Did The Aurora Islands Named After A Spanish Ship Ever Exist?

Islands have been known to appear and disappear due to volcanic eruptions.

The Aurora Islands, which were supposed to lie in the South Atlantic within about 1,000 miles of the continent of Antarctica, appeared and disappeared a number of times over the course of several decades. But their disappearing act wasn’t due to volcanoes, the Aurora Islands never existed!

In 1762, a British ship named the Aurora reported the discovers’ of three small islands in the bleak ocean near Antarctica. In 1790, another ship reported seeing the same three islands, which were called the Auroras after the British ship that first sighted them.

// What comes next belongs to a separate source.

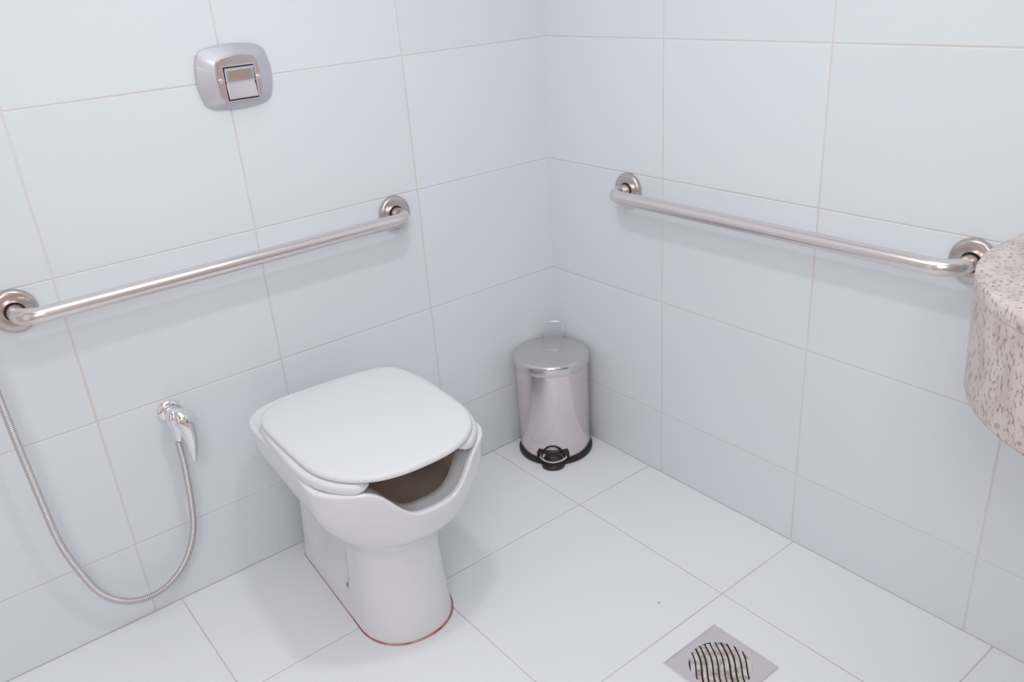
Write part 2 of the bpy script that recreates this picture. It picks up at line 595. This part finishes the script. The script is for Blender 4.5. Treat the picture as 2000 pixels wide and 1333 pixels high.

Then in 1794, a Spanish ship sighted the three islands and passed within a mile of one of them. The islands were described as rucks, and streaked with snow. The existence of the Auroras was accepted as fact, and the islands appeared on all sailing charts of the period.

But in 1820, the famed explorer James Weddell searched for the Auroras, and could find no trace of them! Ships continued to sight the islands through much of the 19th century. But at the same time, other ships could not find them. We know now that the Auroras don’t exist, and it’s almost certain that they
never did!

Then what was seen by the ships that “sighted” the Auroras? Icebergs abound in this part of the ocean. However, it’s unlikely that the sailors were looking at icebergs, as more than one ship described the rocky slopes of the islands.

Perhaps the Auroras were some sort of mirage. It’s likely that we’ll never know for sure what was seen by the ships that “discovered” the Aurora Islands.